Sedikit Lebih Belajar. Bukan hanya aplikasi di handphone (HP) saja yang perlu di update, seorang ibu juga perlu update ilmu dan wawasan. Arti kata update adalah memperbaharui—yang dapat diartikan memperbaharui sesuatu yang lama menjadi baru. Menilik arti kata update, para ibu hanya sedikit lebih belajar karena para ibu telah memiliki modal awal ilmu dan wawasan yang telah diperoleh dari pendidikan informal, formal maupun non-formal. Tidak ada salahnya jika para ibu belajar bagaimana cara mengajarkan membaca permulaan, teknik berhitung, dan yang lainnya. Hal ini dilakukan oleh ibu Imam Syafi’i sebelum mengirimnya ke guru untuk belajar.

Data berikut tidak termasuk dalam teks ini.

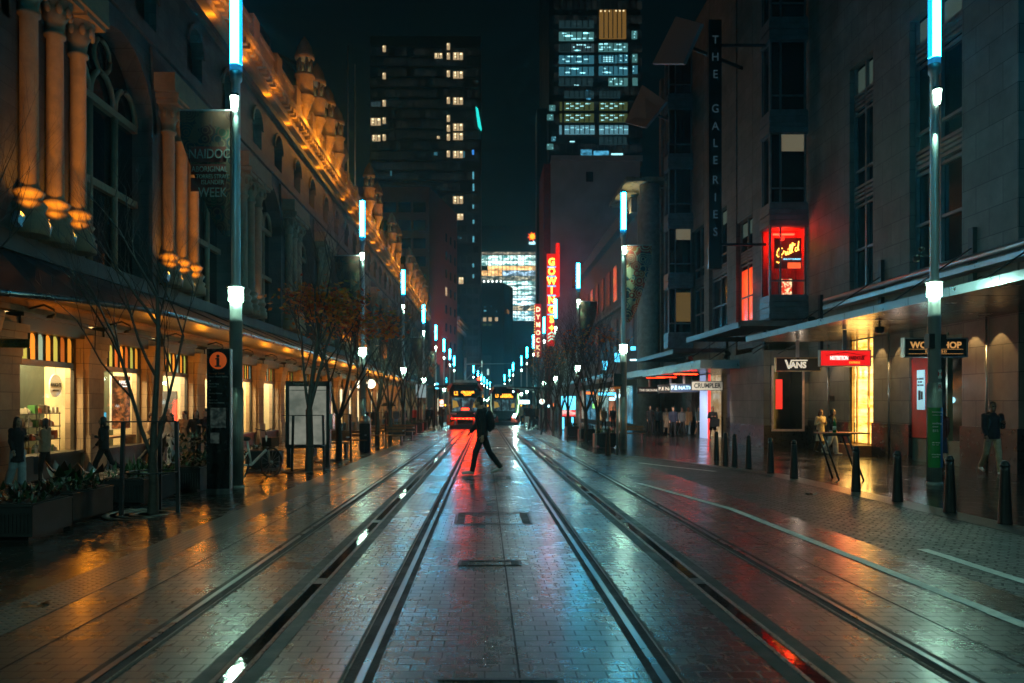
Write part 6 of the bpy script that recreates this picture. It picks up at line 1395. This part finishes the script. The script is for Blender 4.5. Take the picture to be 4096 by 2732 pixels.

Sedikit Lebih Bersabar. Butuh bergunung-gunung dan samudera kesabaran dalam mendidik anak. Tuntutan pekerjaan—pekerjaan rumah tangga ataupun bukan (baca:pekerjaan untuk tuntutan karier), yang hadir secara bersamaan dengan ekspektasi yang terlalu tinggi terhadap anak menjadi salah satu pemicu ketidaksabaran dalam mendidik anak.  Selalu ingat bahwa Allah S.W.T., menciptakan manusia berikut takdir-Nya, setiap anak pastinya memiliki kemampuan yang berbeda-beda. Semoga Allah S.W.T., senantiasa menyuburkan sabar kita seperti sabarnya Nabi Ayyub a.s., atau mungkin seperti sabarnya Ibu Thomas Alfa Edison dalam mengajari berbicara Tommy (panggilan untuk Thomas Alfa Edison)—yang usia 4 tahun baru dapat mulai berbicara.

Sedikit Lebih Berkorban. Kita pasti setuju jika para ibu dijuluki “malaikat tanpa sayap” lantaran pengorbanannya untuk keluarga. Lalu mengapa diminta sedikit lebih berkorban lagi? Konteksnya disini adalah ‘memilah’ kegiatan-kegiatan—berfaedahkah atau tidak? Jika kegiatan tersebut kurang berfaedah bisa kita ganti kegiatan yang lebih berfaedah.  Jika semua berfaedah maka ‘formula’ berikutnya adalah menerapkan skala prioritas.

Jadi, tunggu apa lagi? Terapkan Sedikit Lebih “Ber-Lasaban” untuk kembalinya diri anda menjadi madrasah bagi anak.